Many large objects in space are spherical. A sphere is an efficient way to enclose a large volume, and the gravity of large planets and stars tends to smooth them down into nearly perfect spheres. The universe itself can be thought of as a sphere, though its outer reaches are unknowable to us because those regions are expanding faster than their light can travel to reach us.

Light arrives in the form of packets of energy called photons, but most photons have energies our eyes can’t detect. These invisible forms of light range from low-energy radio waves, microwaves, and infrared to high-energy ultraviolet, X-ray, and gamma rays. Photons from every part of this electromagnetic spectrum are emitted by objects in space; scientists use detectors tuned to every type of photon, from giant radio antennas to small gamma-ray sensors, to learn about the cosmos.

If our solar system were contained in a sphere, all the mass from the Sun, planets, and moons would take up only one trillionth of the space.

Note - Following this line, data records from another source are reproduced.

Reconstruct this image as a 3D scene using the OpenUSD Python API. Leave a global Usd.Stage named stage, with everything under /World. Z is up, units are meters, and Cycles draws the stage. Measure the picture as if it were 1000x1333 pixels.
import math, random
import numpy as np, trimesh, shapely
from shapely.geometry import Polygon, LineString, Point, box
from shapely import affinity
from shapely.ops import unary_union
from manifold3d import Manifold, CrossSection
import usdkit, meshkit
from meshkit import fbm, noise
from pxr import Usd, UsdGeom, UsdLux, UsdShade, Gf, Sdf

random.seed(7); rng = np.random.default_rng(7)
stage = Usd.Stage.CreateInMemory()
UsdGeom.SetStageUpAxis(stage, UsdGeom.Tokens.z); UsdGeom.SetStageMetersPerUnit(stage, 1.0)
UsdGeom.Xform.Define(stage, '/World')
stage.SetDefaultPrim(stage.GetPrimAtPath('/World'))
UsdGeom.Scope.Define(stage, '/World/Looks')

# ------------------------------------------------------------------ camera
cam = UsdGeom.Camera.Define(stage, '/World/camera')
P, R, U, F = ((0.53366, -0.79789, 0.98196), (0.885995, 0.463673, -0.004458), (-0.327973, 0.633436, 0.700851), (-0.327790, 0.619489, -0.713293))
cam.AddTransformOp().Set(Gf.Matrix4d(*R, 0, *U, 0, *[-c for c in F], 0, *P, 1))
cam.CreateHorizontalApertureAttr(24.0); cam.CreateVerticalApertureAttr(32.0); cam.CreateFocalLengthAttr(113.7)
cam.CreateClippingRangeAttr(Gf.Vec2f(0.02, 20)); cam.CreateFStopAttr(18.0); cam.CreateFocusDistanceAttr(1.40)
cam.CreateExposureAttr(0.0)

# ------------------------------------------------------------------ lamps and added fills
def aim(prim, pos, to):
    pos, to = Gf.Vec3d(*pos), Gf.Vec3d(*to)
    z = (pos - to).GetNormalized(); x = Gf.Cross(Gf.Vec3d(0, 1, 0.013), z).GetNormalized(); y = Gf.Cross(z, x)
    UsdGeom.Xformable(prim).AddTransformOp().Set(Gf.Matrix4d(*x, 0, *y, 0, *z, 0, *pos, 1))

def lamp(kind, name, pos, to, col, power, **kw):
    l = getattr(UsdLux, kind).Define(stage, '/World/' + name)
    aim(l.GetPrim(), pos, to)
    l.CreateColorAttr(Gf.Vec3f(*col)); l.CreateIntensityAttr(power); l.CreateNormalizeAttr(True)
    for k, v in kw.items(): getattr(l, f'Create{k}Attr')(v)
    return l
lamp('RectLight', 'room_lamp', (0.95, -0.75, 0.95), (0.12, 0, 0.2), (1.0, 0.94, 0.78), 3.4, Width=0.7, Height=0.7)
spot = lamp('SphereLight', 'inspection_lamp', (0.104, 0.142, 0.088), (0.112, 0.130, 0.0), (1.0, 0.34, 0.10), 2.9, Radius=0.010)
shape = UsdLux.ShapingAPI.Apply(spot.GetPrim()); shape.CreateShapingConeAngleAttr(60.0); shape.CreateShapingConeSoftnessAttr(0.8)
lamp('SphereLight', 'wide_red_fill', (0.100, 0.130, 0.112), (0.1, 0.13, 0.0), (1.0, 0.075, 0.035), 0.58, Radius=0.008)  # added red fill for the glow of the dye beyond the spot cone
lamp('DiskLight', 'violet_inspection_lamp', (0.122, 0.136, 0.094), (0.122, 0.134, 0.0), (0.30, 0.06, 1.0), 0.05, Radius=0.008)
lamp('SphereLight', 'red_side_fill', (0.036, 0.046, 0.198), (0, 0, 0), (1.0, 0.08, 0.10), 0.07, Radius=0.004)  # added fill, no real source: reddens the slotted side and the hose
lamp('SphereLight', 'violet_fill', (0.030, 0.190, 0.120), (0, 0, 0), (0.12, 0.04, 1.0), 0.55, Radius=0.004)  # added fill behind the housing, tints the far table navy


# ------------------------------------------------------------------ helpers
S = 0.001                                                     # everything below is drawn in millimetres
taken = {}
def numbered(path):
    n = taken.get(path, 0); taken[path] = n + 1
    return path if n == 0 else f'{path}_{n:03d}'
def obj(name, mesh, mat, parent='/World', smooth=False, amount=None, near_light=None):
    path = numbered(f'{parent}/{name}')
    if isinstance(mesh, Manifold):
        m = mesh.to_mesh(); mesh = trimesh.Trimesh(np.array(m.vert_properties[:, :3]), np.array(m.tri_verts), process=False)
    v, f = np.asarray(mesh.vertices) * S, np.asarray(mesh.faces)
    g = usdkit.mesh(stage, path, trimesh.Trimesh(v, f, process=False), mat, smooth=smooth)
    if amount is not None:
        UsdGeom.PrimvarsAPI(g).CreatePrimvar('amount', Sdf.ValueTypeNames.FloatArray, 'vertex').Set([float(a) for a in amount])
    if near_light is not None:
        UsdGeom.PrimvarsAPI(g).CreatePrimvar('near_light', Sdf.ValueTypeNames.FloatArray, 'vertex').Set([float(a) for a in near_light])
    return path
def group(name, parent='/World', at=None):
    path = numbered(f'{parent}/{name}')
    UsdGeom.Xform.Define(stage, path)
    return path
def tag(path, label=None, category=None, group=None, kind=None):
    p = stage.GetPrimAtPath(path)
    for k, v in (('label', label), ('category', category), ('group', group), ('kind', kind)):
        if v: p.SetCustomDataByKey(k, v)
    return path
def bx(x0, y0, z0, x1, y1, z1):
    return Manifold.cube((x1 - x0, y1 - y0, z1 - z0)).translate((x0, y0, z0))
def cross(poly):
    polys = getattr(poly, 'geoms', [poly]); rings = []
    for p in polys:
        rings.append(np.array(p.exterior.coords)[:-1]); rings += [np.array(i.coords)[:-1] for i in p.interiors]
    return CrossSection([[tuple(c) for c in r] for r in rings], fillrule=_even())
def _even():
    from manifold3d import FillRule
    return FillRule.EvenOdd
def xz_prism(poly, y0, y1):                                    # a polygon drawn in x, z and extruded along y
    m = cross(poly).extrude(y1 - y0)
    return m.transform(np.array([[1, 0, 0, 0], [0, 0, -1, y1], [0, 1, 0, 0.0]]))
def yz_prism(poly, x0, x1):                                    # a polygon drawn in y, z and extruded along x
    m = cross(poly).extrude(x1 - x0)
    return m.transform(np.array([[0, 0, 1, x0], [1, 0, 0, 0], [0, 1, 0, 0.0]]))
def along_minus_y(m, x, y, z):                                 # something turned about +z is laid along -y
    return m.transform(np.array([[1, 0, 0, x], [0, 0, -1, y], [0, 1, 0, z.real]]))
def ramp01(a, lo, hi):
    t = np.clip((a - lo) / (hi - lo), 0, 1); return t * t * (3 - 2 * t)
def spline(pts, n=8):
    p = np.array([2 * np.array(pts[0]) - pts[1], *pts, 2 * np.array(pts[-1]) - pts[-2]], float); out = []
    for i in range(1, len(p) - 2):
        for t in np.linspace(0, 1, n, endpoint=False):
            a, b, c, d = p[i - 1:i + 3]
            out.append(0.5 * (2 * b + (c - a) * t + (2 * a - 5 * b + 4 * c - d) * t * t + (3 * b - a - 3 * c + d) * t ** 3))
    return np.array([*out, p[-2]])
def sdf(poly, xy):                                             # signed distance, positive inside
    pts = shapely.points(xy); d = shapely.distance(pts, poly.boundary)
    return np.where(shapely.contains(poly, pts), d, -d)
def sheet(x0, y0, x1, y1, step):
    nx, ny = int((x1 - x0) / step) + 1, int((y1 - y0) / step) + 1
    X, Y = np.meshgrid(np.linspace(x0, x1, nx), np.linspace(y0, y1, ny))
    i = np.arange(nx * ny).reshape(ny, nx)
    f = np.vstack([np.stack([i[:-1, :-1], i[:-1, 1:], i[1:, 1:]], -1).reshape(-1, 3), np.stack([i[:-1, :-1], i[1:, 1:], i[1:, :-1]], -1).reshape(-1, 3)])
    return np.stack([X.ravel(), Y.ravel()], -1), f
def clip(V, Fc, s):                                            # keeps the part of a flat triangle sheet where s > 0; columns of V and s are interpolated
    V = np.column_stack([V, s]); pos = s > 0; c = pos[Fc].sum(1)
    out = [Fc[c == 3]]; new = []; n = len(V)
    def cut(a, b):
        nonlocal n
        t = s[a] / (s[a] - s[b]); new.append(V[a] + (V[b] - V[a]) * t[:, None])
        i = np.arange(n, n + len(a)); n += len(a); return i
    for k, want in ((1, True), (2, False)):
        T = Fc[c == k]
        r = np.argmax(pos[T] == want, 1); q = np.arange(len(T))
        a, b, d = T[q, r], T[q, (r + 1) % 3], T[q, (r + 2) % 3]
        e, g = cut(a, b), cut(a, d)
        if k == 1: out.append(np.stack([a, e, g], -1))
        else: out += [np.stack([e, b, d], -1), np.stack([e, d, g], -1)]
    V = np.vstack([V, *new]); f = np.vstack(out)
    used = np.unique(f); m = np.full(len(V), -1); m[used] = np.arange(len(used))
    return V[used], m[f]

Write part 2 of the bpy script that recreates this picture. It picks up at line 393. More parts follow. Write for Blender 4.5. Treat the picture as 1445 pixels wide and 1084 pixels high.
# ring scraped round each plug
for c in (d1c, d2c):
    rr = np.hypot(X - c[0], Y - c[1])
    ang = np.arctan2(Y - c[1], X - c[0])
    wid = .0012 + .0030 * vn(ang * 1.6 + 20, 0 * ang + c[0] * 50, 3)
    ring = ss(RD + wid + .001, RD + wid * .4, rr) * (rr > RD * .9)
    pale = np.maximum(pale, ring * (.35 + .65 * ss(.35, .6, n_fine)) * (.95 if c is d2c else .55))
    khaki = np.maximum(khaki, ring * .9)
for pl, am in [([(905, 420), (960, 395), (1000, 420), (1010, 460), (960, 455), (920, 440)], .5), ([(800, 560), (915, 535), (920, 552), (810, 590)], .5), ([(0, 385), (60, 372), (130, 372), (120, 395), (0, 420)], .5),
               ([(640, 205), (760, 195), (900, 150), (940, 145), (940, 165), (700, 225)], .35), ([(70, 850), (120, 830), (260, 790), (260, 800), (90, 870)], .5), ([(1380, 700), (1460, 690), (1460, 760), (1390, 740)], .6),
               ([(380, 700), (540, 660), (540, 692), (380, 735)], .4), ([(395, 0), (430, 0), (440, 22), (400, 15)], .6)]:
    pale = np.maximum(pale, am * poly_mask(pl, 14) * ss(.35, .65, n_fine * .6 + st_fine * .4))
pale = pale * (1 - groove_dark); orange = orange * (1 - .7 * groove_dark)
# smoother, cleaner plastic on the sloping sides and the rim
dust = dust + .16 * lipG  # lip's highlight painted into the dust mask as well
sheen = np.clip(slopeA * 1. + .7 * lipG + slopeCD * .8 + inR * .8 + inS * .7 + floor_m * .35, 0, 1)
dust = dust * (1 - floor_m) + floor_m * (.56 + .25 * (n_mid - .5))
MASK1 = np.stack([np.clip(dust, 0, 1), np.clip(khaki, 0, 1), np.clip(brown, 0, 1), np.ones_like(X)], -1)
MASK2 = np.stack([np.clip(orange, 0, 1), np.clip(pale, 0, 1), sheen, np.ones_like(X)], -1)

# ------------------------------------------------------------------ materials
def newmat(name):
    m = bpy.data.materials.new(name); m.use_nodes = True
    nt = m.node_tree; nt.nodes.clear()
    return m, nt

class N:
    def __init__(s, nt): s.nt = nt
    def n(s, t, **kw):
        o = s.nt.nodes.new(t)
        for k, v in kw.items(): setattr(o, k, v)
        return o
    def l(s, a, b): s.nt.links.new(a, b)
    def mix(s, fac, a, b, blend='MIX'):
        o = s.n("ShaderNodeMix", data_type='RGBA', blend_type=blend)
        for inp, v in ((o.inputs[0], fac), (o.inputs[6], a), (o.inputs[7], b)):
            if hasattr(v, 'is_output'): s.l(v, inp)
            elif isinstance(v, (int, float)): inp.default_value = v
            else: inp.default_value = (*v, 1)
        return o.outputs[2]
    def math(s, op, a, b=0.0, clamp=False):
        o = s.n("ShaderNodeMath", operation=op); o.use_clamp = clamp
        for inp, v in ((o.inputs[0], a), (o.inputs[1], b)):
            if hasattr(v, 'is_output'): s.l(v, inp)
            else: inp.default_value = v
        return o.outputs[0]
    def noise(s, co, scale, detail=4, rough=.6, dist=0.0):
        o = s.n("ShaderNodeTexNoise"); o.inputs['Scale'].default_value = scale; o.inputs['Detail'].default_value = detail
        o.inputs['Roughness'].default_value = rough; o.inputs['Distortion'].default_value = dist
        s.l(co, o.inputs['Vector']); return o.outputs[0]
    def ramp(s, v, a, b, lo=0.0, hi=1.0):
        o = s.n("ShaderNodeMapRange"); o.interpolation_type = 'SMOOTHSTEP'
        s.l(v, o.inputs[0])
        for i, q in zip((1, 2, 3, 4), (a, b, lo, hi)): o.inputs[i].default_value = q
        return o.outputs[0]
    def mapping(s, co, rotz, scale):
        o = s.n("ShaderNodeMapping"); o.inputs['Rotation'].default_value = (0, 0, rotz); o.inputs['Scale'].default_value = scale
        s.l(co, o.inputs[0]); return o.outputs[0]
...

There’s plenty of dust and rocks in the system, though, including a belt of asteroids between Mars and Jupiter. Some of this detritus falls onto planets, with big objects occasionally crashing catastrophically on Earth. The Moon was created from such a splash, and it’s possible life here got started on an early, wet Mars and then was knocked into space, eventually landing on Earth.

If aliens with detectors focused on our Sun, they might notice a tiny dot nearby, the blue of its oceans and the oxygen and methane in its atmosphere hinting at life. This would be Earth, where our own scientists observe nearby stars and their planets’ planets, first by the planets’ tiny effects on their own suns and then by the light that passes through planetary atmospheres and brings clues about those planets to us.

The study of the universe might seem like an idle pursuit in an era filled with poverty and oppression, but scientists need people everywhere to contribute to that project, and the wonder it creates can help unite us. When we appreciate how unique and fragile our planetary oasis is in this gigantic universe, we can work together to make it a safer and more beautiful home for everyone.